#### [SUPPLIED DATA]
===

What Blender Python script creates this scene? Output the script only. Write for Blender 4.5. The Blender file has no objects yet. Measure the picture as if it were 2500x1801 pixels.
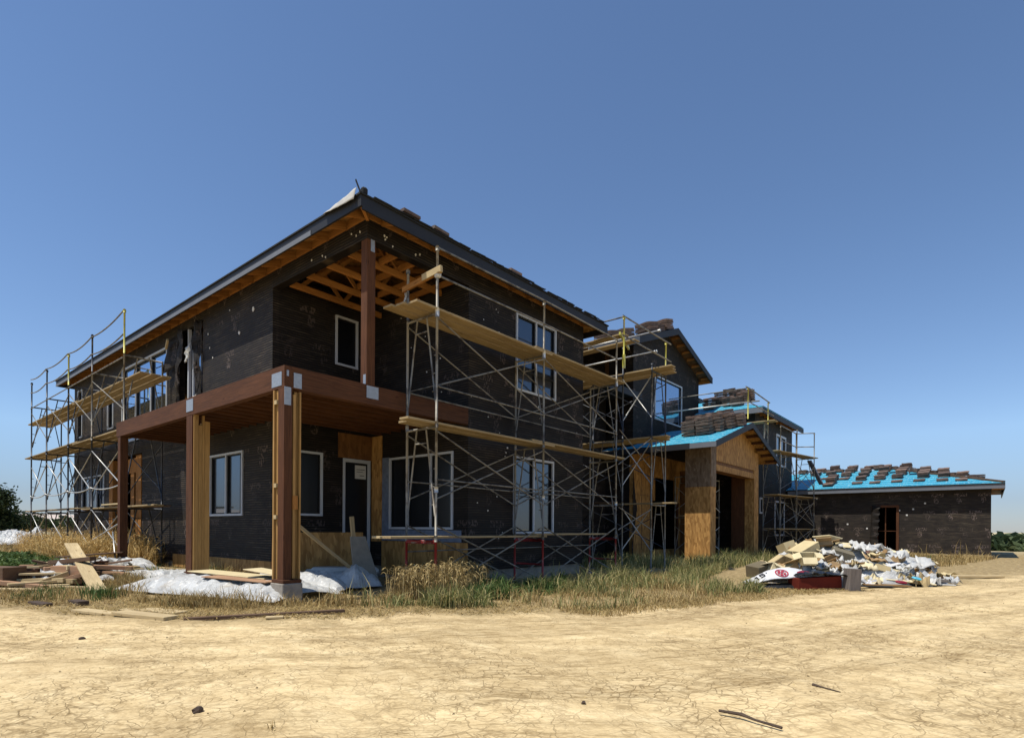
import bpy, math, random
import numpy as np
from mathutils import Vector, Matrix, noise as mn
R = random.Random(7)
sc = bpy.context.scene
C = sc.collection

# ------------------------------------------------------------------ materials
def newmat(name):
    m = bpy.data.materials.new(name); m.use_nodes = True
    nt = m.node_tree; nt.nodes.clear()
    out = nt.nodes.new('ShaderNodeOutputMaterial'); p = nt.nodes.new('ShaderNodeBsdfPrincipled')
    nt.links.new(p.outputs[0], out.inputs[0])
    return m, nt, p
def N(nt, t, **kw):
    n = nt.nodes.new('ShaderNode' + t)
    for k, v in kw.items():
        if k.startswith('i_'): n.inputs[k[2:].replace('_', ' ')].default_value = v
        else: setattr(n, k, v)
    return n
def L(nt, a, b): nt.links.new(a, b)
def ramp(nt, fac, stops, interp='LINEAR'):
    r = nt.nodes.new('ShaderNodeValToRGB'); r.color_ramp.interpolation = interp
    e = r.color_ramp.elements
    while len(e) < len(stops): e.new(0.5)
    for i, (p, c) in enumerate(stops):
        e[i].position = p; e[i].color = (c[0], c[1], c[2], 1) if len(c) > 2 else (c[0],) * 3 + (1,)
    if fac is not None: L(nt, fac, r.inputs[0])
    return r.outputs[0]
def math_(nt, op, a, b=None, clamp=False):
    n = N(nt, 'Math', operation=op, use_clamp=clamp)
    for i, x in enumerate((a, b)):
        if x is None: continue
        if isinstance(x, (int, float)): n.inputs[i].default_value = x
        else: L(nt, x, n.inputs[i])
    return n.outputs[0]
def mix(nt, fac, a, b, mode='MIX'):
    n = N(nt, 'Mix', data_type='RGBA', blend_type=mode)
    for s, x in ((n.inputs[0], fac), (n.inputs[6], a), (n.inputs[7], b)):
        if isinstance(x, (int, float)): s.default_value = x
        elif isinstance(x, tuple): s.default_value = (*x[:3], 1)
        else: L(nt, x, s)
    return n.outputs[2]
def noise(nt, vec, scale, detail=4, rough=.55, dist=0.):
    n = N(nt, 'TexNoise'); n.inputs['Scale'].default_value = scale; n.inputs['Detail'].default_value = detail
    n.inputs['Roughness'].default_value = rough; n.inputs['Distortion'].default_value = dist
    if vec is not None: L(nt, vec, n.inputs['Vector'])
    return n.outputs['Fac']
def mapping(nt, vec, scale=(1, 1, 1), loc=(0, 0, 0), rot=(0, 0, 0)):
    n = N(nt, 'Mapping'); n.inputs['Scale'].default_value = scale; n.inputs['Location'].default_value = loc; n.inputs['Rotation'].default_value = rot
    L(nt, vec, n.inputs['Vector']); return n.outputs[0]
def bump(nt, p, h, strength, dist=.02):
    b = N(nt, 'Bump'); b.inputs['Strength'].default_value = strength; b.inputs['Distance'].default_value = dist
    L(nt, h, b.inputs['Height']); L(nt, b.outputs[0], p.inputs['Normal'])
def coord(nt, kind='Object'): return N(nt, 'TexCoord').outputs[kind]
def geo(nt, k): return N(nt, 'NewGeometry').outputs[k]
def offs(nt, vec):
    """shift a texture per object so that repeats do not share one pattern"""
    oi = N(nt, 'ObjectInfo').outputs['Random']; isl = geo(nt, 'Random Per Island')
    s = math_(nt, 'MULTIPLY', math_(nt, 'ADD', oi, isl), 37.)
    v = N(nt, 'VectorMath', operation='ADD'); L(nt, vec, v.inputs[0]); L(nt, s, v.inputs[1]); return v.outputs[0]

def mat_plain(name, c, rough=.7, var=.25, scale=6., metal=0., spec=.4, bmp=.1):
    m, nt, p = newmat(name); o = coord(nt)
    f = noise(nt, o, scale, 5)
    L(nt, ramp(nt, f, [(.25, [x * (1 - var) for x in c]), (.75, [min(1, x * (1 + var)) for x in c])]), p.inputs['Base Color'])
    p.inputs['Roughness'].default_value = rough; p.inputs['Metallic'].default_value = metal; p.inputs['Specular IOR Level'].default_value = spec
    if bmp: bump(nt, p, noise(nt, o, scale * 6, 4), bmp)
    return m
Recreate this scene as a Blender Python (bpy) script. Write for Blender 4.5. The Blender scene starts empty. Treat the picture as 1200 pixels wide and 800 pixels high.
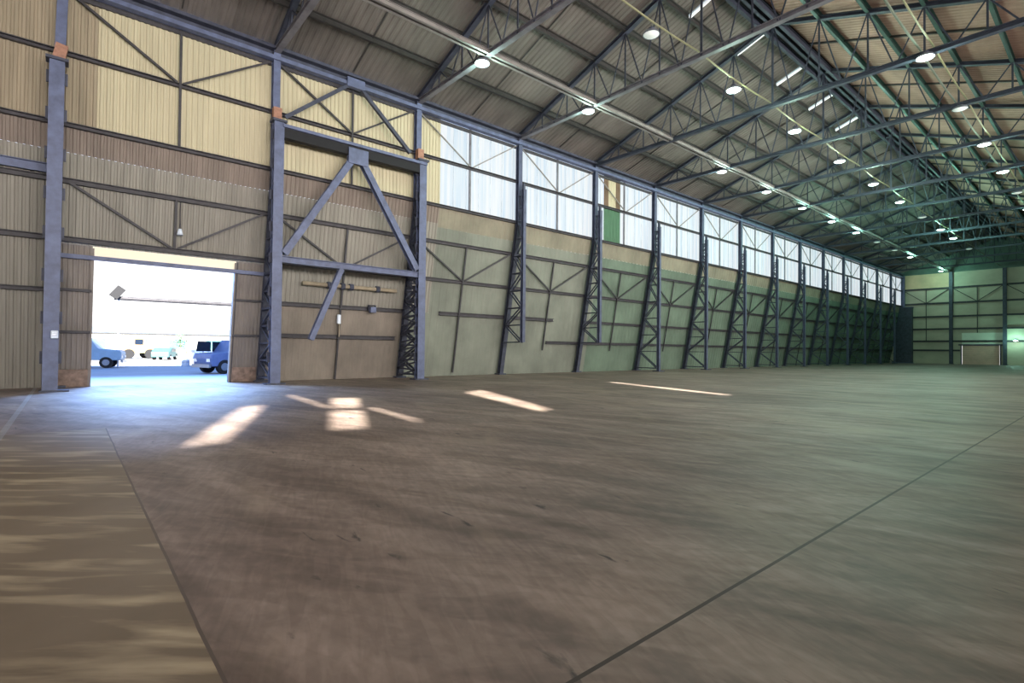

===

#### [PROMPT]
Return all lines containing "this".

#### [SOLUTION]
What Blender Python script creates this scene? Output the script only. Write for Blender 4.5. The Blender file has no objects yet. Measure the picture as if it were 2500x1801 pixels.
Recreate this scene as a Blender Python (bpy) script. Write for Blender 4.5. The Blender scene starts empty. Treat the picture as 1200 pixels wide and 800 pixels high.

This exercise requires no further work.